Months of attempts to negotiate a ceasefire have yielded scant progress and negotiations are now on hold, with mediator Qatar saying it has told the two warring parties it would suspend its efforts until the sides are prepared to make concessions.

Abu Zuhri blamed the failure to reach a ceasefire deal that would end the Gaza war on Israeli Prime Minister Benjamin Netanyahu, who has repeatedly accused Hamas of foiling efforts.

"Hamas showed high flexibility to reach an agreement and it is still committed to that position and is interested in reaching an agreement that ends the war in Gaza," Abu Zuhri said.

"The problem was always with Netanyahu who has always escaped from reaching an agreement," he added.

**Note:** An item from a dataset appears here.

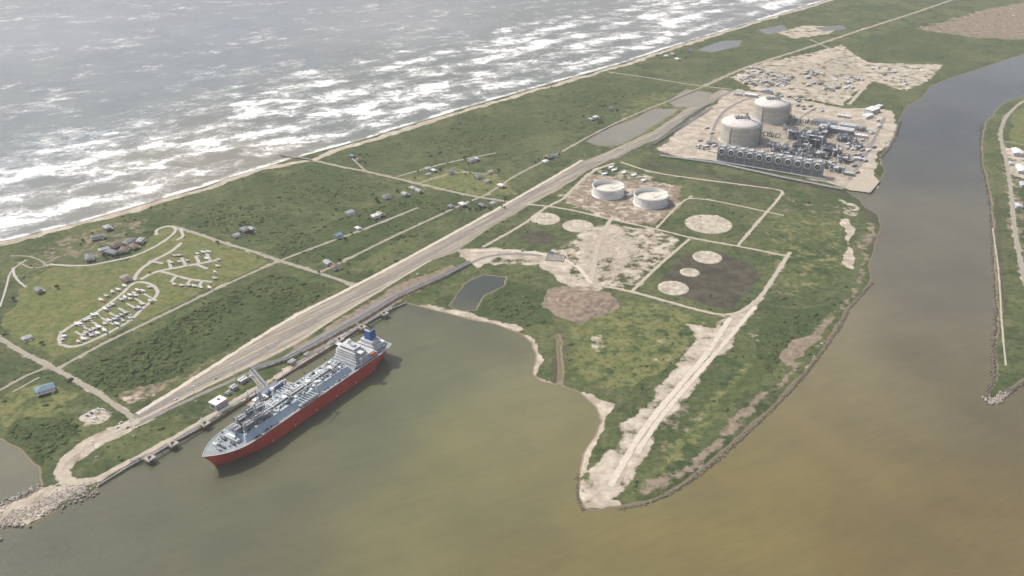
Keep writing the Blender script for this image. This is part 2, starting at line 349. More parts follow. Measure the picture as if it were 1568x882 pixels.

Hamas wants an agreement that ends the war in Gaza and sees the release of Israeli and foreign hostages as well as Palestinians jailed by Israel, while Netanyahu has said the war can only end after Hamas is eradicated.

In the Israeli-occupied West Bank, senior Palestinian Authority Hussein Al-Sheikh welcomed the agreement in Lebanon.

"We welcome the decision to ceasefire in Lebanon, and we call on the international community to pressure Israel to stop its criminal war in the Gaza Strip and the West Bank, and to stop all its escalatory measures against the Palestinian people," Sheikh, a confidant of President Mahmoud Abbas, posted on X.

US President Joe Biden said on Tuesday his administration was pushing for a ceasefire in Gaza.